What you have to do: Set down each line of the data below exactly as it stands, dropping the pictures.
==============================
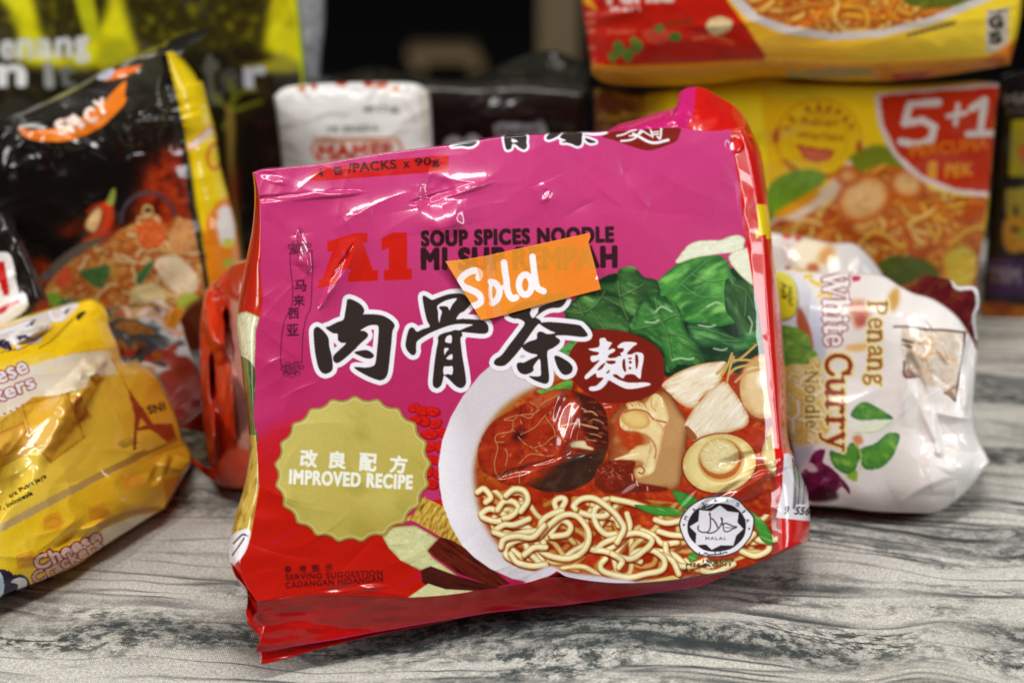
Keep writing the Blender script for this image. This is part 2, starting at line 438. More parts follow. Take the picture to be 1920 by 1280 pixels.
# ================================================================== cloth, table, dark room
def cloth_mat():
    m = bpy.data.materials.new('printed_cloth'); m.use_nodes = True; nt = m.node_tree; N = nt.nodes; Lk = nt.links.new; p = N['Principled BSDF']
    p.inputs['Roughness'].default_value = .85; p.inputs['Specular IOR Level'].default_value = .2; p.inputs['Sheen Weight'].default_value = .15
    tc = N.new('ShaderNodeTexCoord')
    def mp(scale, rot=0):
        q = N.new('ShaderNodeMapping'); q.inputs['Scale'].default_value = scale; q.inputs['Rotation'].default_value = (0, 0, math.radians(rot)); return q
    def noi(scale, sc, det=3, vec=None, rough=.55, rot=0):
        q = mp(scale, rot); Lk(vec if vec is not None else tc.outputs['Object'], q.inputs['Vector'])
        n = N.new('ShaderNodeTexNoise'); n.inputs['Scale'].default_value = sc; n.inputs['Detail'].default_value = det; n.inputs['Roughness'].default_value = rough
        Lk(q.outputs['Vector'], n.inputs['Vector']); return n
    def ramp(src, stops):
        r = N.new('ShaderNodeValToRGB'); e = r.color_ramp.elements
        while len(e) < len(stops): e.new(.5)
        for k, (po, c) in zip(e, stops): k.position = po; k.color = (c, c, c, 1) if not isinstance(c, tuple) else (*c, 1)
        Lk(src, r.inputs['Fac']); return r
    def mix(f, a, b, typ='MIX'):
        q = N.new('ShaderNodeMix'); q.data_type = 'RGBA'; q.blend_type = typ
        if isinstance(f, float): q.inputs[0].default_value = f
        else: Lk(f, q.inputs[0])
        for s_, v in ((6, a), (7, b)):
            if isinstance(v, tuple): q.inputs[s_].default_value = (*v, 1)
            else: Lk(v, q.inputs[s_])
        return q.outputs[2]
    # grain direction runs across, bent by a slow wave
    w = noi((1, 1.2, 1), 3.2, 2); sub = N.new('ShaderNodeVectorMath'); sub.operation = 'SUBTRACT'; sub.inputs[1].default_value = (.5, .5, .5); Lk(w.outputs['Color'], sub.inputs[0])
    scv = N.new('ShaderNodeVectorMath'); scv.operation = 'MULTIPLY'; scv.inputs[1].default_value = (.0, .10, 0); Lk(sub.outputs[0], scv.inputs[0])
    w2 = noi((1, 1, 1), 16, 2); sub2 = N.new('ShaderNodeVectorMath'); sub2.operation = 'SUBTRACT'; sub2.inputs[1].default_value = (.5, .5, .5); Lk(w2.outputs['Color'], sub2.inputs[0])
    sc2 = N.new('ShaderNodeVectorMath'); sc2.operation = 'MULTIPLY'; sc2.inputs[1].default_value = (.0, .012, 0); Lk(sub2.outputs[0], sc2.inputs[0])
    ad = N.new('ShaderNodeVectorMath'); ad.operation = 'ADD'; Lk(tc.outputs['Object'], ad.inputs[0]); Lk(scv.outputs[0], ad.inputs[1])
    ad2 = N.new('ShaderNodeVectorMath'); ad2.operation = 'ADD'; Lk(ad.outputs[0], ad2.inputs[0]); Lk(sc2.outputs[0], ad2.inputs[1]); V = ad2.outputs[0]
    rot = N.new('ShaderNodeMapping'); rot.inputs['Rotation'].default_value = (0, 0, math.radians(5)); Lk(V, rot.inputs['Vector']); V = rot.outputs['Vector']
    broad = noi((1.6, 15, 1), 1.0, 2, V); bandm = ramp(broad.outputs['Fac'], ((.535, 0.), (.60, 1.)))
    blotch = noi((7, 26, 1), 1.0, 4, V, .65); blm = ramp(blotch.outputs['Fac'], ((.49, 0.), (.62, 1.)))
    speck = noi((120, 190, 1), 1.0, 5, V, .75); spm = ramp(speck.outputs['Fac'], ((.44, 0.), (.56, 1.)))
    ln = noi((1.3, 60, 1), 1.0, 1.0, V); lnm = ramp(ln.outputs['Fac'], ((.466, 0.), (.496, .9), (.502, .9), (.528, 0.)))
    ln2 = noi((1.6, 26, 1), 1.5, 1.5, V); ln2m = ramp(ln2.outputs['Fac'], ((.478, 0.), (.5, .8), (.515, 0.)))
    base = mix(noi((5, 22, 1), 1, 3, V).outputs['Fac'], (.52, .475, .39), (.78, .73, .63))
    base = mix(noi((3, 3, 1), 1.6, 2).outputs['Fac'], base, (.60, .605, .575))
    m1 = N.new('ShaderNodeMath'); m1.operation = 'MULTIPLY'; Lk(blm.outputs['Color'], m1.inputs[0]); Lk(spm.outputs['Color'], m1.inputs[1])
    m2 = N.new('ShaderNodeMath'); m2.operation = 'MULTIPLY'; Lk(bandm.outputs['Color'], m2.inputs[0])
    m2b = N.new('ShaderNodeMath'); m2b.operation = 'MULTIPLY_ADD'; Lk(spm.outputs['Color'], m2b.inputs[0]); m2b.inputs[1].default_value = .55; m2b.inputs[2].default_value = .4; Lk(m2b.outputs[0], m2.inputs[1])
    c = mix(m1.outputs[0], base, (.042, .056, .05)); c = mix(m2.outputs[0], c, (.016, .027, .027))
    brk = noi((14, 30, 1), 1.0, 3, V); brm = ramp(brk.outputs['Fac'], ((.36, 0.), (.56, 1.)))
    for q in (lnm, ln2m):
        mm = N.new('ShaderNodeMath'); mm.operation = 'MULTIPLY'; Lk(q.outputs['Color'], mm.inputs[0]); Lk(brm.outputs['Color'], mm.inputs[1]); c = mix(mm.outputs[0], c, (.016, .027, .027))
    weave = N.new('ShaderNodeTexWave'); weave.wave_type = 'BANDS'; weave.bands_direction = 'X'; weave.inputs['Scale'].default_value = 420; weave.inputs['Distortion'].default_value = 3; Lk(tc.outputs['Object'], weave.inputs['Vector'])
    weave2 = N.new('ShaderNodeTexWave'); weave2.wave_type = 'BANDS'; weave2.bands_direction = 'Y'; weave2.inputs['Scale'].default_value = 420; weave2.inputs['Distortion'].default_value = 3; Lk(tc.outputs['Object'], weave2.inputs['Vector'])
    wa = N.new('ShaderNodeMath'); wa.operation = 'ADD'; Lk(weave.outputs['Fac'], wa.inputs[0]); Lk(weave2.outputs['Fac'], wa.inputs[1])
    fine = noi((1, 1, 1), 850, 2, None, .7)
    mr = N.new('ShaderNodeMapRange'); mr.inputs['From Min'].default_value = .25; mr.inputs['From Max'].default_value = .75; mr.inputs['To Min'].default_value = .55; mr.inputs['To Max'].default_value = 1.45; Lk(fine.outputs['Fac'], mr.inputs['Value'])
    vs = N.new('ShaderNodeVectorMath'); vs.operation = 'SCALE'; Lk(c, vs.inputs[0]); Lk(mr.outputs['Result'], vs.inputs['Scale']); Lk(vs.outputs['Vector'], p.inputs['Base Color'])
    bp = N.new('ShaderNodeBump'); bp.inputs['Strength'].default_value = .6; bp.inputs['Distance'].default_value = .0006; Lk(wa.outputs[0], bp.inputs['Height']); Lk(bp.outputs['Normal'], p.inputs['Normal'])
    return m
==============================
In response:
Keep writing the Blender script for this image. This is part 2, starting at line 438. More parts follow. Take the picture to be 1920 by 1280 pixels.
# ================================================================== cloth, table, dark room
def cloth_mat():
    m = bpy.data.materials.new('printed_cloth'); m.use_nodes = True; nt = m.node_tree; N = nt.nodes; Lk = nt.links.new; p = N['Principled BSDF']
    p.inputs['Roughness'].default_value = .85; p.inputs['Specular IOR Level'].default_value = .2; p.inputs['Sheen Weight'].default_value = .15
    tc = N.new('ShaderNodeTexCoord')
    def mp(scale, rot=0):
        q = N.new('ShaderNodeMapping'); q.inputs['Scale'].default_value = scale; q.inputs['Rotation'].default_value = (0, 0, math.radians(rot)); return q
    def noi(scale, sc, det=3, vec=None, rough=.55, rot=0):
        q = mp(scale, rot); Lk(vec if vec is not None else tc.outputs['Object'], q.inputs['Vector'])
        n = N.new('ShaderNodeTexNoise'); n.inputs['Scale'].default_value = sc; n.inputs['Detail'].default_value = det; n.inputs['Roughness'].default_value = rough
        Lk(q.outputs['Vector'], n.inputs['Vector']); return n
    def ramp(src, stops):
        r = N.new('ShaderNodeValToRGB'); e = r.color_ramp.elements
        while len(e) < len(stops): e.new(.5)
        for k, (po, c) in zip(e, stops): k.position = po; k.color = (c, c, c, 1) if not isinstance(c, tuple) else (*c, 1)
        Lk(src, r.inputs['Fac']); return r
    def mix(f, a, b, typ='MIX'):
        q = N.new('ShaderNodeMix'); q.data_type = 'RGBA'; q.blend_type = typ
        if isinstance(f, float): q.inputs[0].default_value = f
        else: Lk(f, q.inputs[0])
        for s_, v in ((6, a), (7, b)):
            if isinstance(v, tuple): q.inputs[s_].default_value = (*v, 1)
            else: Lk(v, q.inputs[s_])
        return q.outputs[2]
    # grain direction runs across, bent by a slow wave
    w = noi((1, 1.2, 1), 3.2, 2); sub = N.new('ShaderNodeVectorMath'); sub.operation = 'SUBTRACT'; sub.inputs[1].default_value = (.5, .5, .5); Lk(w.outputs['Color'], sub.inputs[0])
    scv = N.new('ShaderNodeVectorMath'); scv.operation = 'MULTIPLY'; scv.inputs[1].default_value = (.0, .10, 0); Lk(sub.outputs[0], scv.inputs[0])
    w2 = noi((1, 1, 1), 16, 2); sub2 = N.new('ShaderNodeVectorMath'); sub2.operation = 'SUBTRACT'; sub2.inputs[1].default_value = (.5, .5, .5); Lk(w2.outputs['Color'], sub2.inputs[0])
    sc2 = N.new('ShaderNodeVectorMath'); sc2.operation = 'MULTIPLY'; sc2.inputs[1].default_value = (.0, .012, 0); Lk(sub2.outputs[0], sc2.inputs[0])
    ad = N.new('ShaderNodeVectorMath'); ad.operation = 'ADD'; Lk(tc.outputs['Object'], ad.inputs[0]); Lk(scv.outputs[0], ad.inputs[1])
    ad2 = N.new('ShaderNodeVectorMath'); ad2.operation = 'ADD'; Lk(ad.outputs[0], ad2.inputs[0]); Lk(sc2.outputs[0], ad2.inputs[1]); V = ad2.outputs[0]
    rot = N.new('ShaderNodeMapping'); rot.inputs['Rotation'].default_value = (0, 0, math.radians(5)); Lk(V, rot.inputs['Vector']); V = rot.outputs['Vector']
    broad = noi((1.6, 15, 1), 1.0, 2, V); bandm = ramp(broad.outputs['Fac'], ((.535, 0.), (.60, 1.)))
    blotch = noi((7, 26, 1), 1.0, 4, V, .65); blm = ramp(blotch.outputs['Fac'], ((.49, 0.), (.62, 1.)))
    speck = noi((120, 190, 1), 1.0, 5, V, .75); spm = ramp(speck.outputs['Fac'], ((.44, 0.), (.56, 1.)))
    ln = noi((1.3, 60, 1), 1.0, 1.0, V); lnm = ramp(ln.outputs['Fac'], ((.466, 0.), (.496, .9), (.502, .9), (.528, 0.)))
    ln2 = noi((1.6, 26, 1), 1.5, 1.5, V); ln2m = ramp(ln2.outputs['Fac'], ((.478, 0.), (.5, .8), (.515, 0.)))
    base = mix(noi((5, 22, 1), 1, 3, V).outputs['Fac'], (.52, .475, .39), (.78, .73, .63))
    base = mix(noi((3, 3, 1), 1.6, 2).outputs['Fac'], base, (.60, .605, .575))
    m1 = N.new('ShaderNodeMath'); m1.operation = 'MULTIPLY'; Lk(blm.outputs['Color'], m1.inputs[0]); Lk(spm.outputs['Color'], m1.inputs[1])
    m2 = N.new('ShaderNodeMath'); m2.operation = 'MULTIPLY'; Lk(bandm.outputs['Color'], m2.inputs[0])
    m2b = N.new('ShaderNodeMath'); m2b.operation = 'MULTIPLY_ADD'; Lk(spm.outputs['Color'], m2b.inputs[0]); m2b.inputs[1].default_value = .55; m2b.inputs[2].default_value = .4; Lk(m2b.outputs[0], m2.inputs[1])
    c = mix(m1.outputs[0], base, (.042, .056, .05)); c = mix(m2.outputs[0], c, (.016, .027, .027))
    brk = noi((14, 30, 1), 1.0, 3, V); brm = ramp(brk.outputs['Fac'], ((.36, 0.), (.56, 1.)))
    for q in (lnm, ln2m):
        mm = N.new('ShaderNodeMath'); mm.operation = 'MULTIPLY'; Lk(q.outputs['Color'], mm.inputs[0]); Lk(brm.outputs['Color'], mm.inputs[1]); c = mix(mm.outputs[0], c, (.016, .027, .027))
    weave = N.new('ShaderNodeTexWave'); weave.wave_type = 'BANDS'; weave.bands_direction = 'X'; weave.inputs['Scale'].default_value = 420; weave.inputs['Distortion'].default_value = 3; Lk(tc.outputs['Object'], weave.inputs['Vector'])
    weave2 = N.new('ShaderNodeTexWave'); weave2.wave_type = 'BANDS'; weave2.bands_direction = 'Y'; weave2.inputs['Scale'].default_value = 420; weave2.inputs['Distortion'].default_value = 3; Lk(tc.outputs['Object'], weave2.inputs['Vector'])
    wa = N.new('ShaderNodeMath'); wa.operation = 'ADD'; Lk(weave.outputs['Fac'], wa.inputs[0]); Lk(weave2.outputs['Fac'], wa.inputs[1])
    fine = noi((1, 1, 1), 850, 2, None, .7)
    mr = N.new('ShaderNodeMapRange'); mr.inputs['From Min'].default_value = .25; mr.inputs['From Max'].default_value = .75; mr.inputs['To Min'].default_value = .55; mr.inputs['To Max'].default_value = 1.45; Lk(fine.outputs['Fac'], mr.inputs['Value'])
    vs = N.new('ShaderNodeVectorMath'); vs.operation = 'SCALE'; Lk(c, vs.inputs[0]); Lk(mr.outputs['Result'], vs.inputs['Scale']); Lk(vs.outputs['Vector'], p.inputs['Base Color'])
    bp = N.new('ShaderNodeBump'); bp.inputs['Strength'].default_value = .6; bp.inputs['Distance'].default_value = .0006; Lk(wa.outputs[0], bp.inputs['Height']); Lk(bp.outputs['Normal'], p.inputs['Normal'])
    return m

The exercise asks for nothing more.